Bodybuilders were looked at as being narcistic and not very bright. It was assumed that they spent hours looking in the mirror and not holding down a full-time job. The public perception was that they were obsessed with their bodies and nothing else. Back then, bodybuilding wasn't a sustainable job and most bodybuilders had to have a second job to pay their bills. Many of them did studio work for the movies as grips and extras, allowing them time to train.

Bert Goodrich was the first AAU Mr. America in 1937. He had a string of gyms in Hollywood that were more like fitness spas, but his title and publicity at the time brought a lot of people in to train. He was married to Vic Tanny’s sister and his gyms later morphed into the famed Tanny gyms credited with inventing the modern health club.
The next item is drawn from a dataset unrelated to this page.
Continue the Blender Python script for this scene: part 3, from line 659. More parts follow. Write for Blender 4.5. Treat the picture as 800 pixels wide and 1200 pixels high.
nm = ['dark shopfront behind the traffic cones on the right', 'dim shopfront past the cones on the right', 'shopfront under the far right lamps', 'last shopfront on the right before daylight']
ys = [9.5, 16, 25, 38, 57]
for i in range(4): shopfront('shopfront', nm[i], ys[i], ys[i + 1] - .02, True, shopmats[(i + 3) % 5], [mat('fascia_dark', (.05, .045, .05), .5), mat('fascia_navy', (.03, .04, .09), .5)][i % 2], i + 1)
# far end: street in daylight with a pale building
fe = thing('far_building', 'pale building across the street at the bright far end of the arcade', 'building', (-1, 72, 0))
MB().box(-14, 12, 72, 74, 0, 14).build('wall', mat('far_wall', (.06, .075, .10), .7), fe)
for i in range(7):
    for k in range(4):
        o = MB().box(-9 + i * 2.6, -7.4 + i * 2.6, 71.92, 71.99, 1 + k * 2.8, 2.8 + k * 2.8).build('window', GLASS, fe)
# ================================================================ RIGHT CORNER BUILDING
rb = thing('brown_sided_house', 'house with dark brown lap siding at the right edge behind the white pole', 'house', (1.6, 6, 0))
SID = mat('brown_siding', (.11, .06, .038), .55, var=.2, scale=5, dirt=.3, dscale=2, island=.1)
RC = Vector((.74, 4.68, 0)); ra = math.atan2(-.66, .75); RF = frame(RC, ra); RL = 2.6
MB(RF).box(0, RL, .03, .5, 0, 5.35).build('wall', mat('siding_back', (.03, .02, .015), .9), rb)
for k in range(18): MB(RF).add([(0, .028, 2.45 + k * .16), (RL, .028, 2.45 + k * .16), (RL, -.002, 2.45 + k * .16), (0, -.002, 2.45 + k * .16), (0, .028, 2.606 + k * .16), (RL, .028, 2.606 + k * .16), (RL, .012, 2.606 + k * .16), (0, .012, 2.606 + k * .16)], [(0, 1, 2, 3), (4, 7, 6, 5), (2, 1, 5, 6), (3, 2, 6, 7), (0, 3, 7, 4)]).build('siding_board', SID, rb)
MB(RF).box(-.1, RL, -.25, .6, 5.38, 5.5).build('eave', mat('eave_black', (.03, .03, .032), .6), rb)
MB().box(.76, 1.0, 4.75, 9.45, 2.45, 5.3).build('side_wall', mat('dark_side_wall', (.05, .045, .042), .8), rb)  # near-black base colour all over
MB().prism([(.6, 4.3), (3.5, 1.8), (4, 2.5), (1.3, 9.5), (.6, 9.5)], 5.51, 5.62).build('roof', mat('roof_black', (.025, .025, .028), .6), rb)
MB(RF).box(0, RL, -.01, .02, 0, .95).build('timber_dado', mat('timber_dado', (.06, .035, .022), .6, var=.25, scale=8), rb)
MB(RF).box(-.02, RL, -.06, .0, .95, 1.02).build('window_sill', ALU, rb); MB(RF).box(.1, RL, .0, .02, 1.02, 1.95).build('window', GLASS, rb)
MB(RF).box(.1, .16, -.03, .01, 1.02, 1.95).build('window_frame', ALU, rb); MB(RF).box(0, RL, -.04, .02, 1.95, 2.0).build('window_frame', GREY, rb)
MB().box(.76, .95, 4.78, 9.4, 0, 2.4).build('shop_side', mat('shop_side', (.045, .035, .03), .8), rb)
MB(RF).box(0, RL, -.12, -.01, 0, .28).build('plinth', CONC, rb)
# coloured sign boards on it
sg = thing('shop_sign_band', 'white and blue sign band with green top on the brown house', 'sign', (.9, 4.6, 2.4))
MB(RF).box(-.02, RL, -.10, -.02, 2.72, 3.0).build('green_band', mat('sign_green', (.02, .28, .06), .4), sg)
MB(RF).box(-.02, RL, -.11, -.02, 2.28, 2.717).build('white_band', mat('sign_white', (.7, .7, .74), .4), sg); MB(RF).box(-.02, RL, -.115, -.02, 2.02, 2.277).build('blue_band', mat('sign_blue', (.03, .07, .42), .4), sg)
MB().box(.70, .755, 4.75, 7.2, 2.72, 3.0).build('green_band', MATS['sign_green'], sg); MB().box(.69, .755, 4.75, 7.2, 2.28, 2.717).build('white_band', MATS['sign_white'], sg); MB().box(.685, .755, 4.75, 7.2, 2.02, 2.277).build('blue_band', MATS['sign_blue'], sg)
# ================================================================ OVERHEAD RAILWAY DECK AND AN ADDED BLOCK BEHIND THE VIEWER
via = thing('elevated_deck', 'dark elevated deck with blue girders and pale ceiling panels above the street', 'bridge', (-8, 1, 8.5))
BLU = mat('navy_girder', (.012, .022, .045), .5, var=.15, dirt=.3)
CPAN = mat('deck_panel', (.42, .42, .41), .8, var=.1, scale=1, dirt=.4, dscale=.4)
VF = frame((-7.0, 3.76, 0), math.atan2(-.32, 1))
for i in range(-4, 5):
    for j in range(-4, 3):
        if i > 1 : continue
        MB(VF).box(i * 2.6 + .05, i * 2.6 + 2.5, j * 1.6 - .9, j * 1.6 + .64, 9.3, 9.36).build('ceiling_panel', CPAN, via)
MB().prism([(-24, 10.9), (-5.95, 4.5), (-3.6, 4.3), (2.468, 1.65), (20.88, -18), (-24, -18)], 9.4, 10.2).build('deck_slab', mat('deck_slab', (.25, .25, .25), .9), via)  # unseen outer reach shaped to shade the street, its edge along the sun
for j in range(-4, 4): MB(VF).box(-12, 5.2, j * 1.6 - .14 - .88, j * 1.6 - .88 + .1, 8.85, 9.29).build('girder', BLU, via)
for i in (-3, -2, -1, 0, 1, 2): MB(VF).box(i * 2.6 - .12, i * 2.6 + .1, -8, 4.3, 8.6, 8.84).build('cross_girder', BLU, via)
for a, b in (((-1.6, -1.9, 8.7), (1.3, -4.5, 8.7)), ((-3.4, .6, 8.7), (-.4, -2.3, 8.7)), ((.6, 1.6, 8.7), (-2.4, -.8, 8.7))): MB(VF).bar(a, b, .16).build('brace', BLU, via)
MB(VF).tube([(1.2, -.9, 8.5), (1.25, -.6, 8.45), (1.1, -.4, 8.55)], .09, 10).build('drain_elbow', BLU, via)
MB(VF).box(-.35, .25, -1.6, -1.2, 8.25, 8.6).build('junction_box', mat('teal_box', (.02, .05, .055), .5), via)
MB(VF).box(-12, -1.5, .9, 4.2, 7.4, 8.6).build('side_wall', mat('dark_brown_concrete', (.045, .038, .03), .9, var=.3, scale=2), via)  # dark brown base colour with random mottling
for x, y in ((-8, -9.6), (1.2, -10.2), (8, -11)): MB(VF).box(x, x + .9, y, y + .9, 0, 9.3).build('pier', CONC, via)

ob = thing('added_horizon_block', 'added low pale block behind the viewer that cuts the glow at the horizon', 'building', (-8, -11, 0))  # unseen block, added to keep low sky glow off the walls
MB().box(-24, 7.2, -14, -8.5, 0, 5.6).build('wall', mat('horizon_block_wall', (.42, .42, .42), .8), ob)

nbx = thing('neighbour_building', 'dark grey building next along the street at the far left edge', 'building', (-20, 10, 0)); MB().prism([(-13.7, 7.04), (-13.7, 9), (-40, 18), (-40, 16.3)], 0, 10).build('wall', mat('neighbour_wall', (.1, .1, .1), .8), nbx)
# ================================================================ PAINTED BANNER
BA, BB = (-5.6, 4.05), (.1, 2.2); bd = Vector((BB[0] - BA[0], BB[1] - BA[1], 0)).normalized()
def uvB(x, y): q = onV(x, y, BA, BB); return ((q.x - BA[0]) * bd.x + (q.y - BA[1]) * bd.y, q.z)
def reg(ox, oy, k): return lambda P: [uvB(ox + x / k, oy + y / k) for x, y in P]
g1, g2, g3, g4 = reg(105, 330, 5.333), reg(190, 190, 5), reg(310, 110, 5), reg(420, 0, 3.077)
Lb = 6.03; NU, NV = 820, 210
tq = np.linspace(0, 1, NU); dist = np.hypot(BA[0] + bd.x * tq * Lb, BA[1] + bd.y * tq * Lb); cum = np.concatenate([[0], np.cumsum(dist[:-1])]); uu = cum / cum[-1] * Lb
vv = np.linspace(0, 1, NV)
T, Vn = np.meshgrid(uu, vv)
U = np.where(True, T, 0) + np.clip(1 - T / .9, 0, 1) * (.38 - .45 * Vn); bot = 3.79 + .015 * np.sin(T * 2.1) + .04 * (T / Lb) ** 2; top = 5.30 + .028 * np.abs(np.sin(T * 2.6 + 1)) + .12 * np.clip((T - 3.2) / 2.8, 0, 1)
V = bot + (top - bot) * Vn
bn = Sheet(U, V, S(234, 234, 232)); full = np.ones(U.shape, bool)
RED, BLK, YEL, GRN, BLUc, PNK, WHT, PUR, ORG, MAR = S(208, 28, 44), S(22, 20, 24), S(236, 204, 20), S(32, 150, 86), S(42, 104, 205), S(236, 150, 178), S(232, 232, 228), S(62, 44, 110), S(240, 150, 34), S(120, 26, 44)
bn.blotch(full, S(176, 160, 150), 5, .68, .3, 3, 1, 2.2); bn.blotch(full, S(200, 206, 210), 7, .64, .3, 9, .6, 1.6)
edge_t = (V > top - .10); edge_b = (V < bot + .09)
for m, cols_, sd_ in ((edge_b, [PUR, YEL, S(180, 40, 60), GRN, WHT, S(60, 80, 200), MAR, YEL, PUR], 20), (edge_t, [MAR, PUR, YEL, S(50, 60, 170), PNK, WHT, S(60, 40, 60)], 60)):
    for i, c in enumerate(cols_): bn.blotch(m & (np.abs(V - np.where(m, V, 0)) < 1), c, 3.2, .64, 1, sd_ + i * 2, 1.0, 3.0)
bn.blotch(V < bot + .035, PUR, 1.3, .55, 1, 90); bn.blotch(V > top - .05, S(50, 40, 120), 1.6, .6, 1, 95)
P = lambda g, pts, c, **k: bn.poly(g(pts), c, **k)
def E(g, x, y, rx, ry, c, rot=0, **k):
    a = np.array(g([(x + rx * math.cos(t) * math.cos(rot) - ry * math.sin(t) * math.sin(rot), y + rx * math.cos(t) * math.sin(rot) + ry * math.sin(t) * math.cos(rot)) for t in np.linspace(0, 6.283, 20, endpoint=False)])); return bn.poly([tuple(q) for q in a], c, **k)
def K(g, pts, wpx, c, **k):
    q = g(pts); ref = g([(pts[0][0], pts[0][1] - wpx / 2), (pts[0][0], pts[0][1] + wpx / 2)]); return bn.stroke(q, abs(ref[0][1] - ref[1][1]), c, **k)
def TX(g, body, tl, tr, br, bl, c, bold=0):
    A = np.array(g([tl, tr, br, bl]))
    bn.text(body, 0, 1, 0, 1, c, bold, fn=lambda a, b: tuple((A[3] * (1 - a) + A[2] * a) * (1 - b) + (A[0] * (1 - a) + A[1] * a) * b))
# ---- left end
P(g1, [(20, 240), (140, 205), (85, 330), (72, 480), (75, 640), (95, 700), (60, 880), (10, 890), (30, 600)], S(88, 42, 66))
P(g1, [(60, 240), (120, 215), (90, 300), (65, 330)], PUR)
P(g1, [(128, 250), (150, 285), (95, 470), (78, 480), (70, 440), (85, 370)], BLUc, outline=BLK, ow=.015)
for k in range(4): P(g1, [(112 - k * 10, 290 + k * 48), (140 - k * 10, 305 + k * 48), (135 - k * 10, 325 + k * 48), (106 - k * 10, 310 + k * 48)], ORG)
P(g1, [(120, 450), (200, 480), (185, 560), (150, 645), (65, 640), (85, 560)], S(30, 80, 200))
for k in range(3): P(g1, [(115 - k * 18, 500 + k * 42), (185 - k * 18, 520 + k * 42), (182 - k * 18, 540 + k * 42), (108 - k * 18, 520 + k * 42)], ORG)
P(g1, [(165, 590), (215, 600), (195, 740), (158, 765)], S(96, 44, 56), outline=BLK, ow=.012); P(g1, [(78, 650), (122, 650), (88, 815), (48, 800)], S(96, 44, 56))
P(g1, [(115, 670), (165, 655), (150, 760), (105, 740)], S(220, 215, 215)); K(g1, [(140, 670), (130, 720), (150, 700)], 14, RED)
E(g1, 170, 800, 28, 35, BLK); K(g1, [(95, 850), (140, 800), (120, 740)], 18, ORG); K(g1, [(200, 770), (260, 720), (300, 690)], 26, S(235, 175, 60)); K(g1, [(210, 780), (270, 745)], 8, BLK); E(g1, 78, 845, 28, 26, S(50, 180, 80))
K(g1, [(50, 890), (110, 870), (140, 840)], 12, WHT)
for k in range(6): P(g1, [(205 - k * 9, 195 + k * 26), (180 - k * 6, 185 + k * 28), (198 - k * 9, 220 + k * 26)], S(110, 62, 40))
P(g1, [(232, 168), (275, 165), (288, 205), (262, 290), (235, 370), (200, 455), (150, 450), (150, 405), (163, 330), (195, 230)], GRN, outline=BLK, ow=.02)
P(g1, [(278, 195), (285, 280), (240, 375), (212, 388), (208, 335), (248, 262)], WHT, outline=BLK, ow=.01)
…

Vic’s brother Armand was also a Mr. America and received a lot of publicity in the early muscle magazines. In later years he became a writer for many of them.

Also in 1937, Charles Atlas came on the scene with cartoonish magazine ads of a bully kicking sand into a skinny guy's face on the beach. It advertised his training course, which skinny guys could follow only to make a victorious comeback, defend themselves against bullies, and score a hot lady to top it off.

The concept was actually based on Atlas' real life experiences. These ads were written in such a way that you had no choice other than to send for the training course. Everyone wanted to be a man of steel.

It was the beginning of the Pre Golden Era of Bodybuilding. It’s the era, which has never been exposed to the public. As we moved into the 1940s, Muscle Beach became popular among the bodybuilders. It gave them an outdoor platform to work out and get spectators. It wasn’t only bodybuilding but lifting, gymnastics, hand balancing, and strength events such as  bending rods of steel with bare hands, driving spikes into wood, and ripping phone books in half. This was a lifestyle for many of them and it was a luxury of life for most.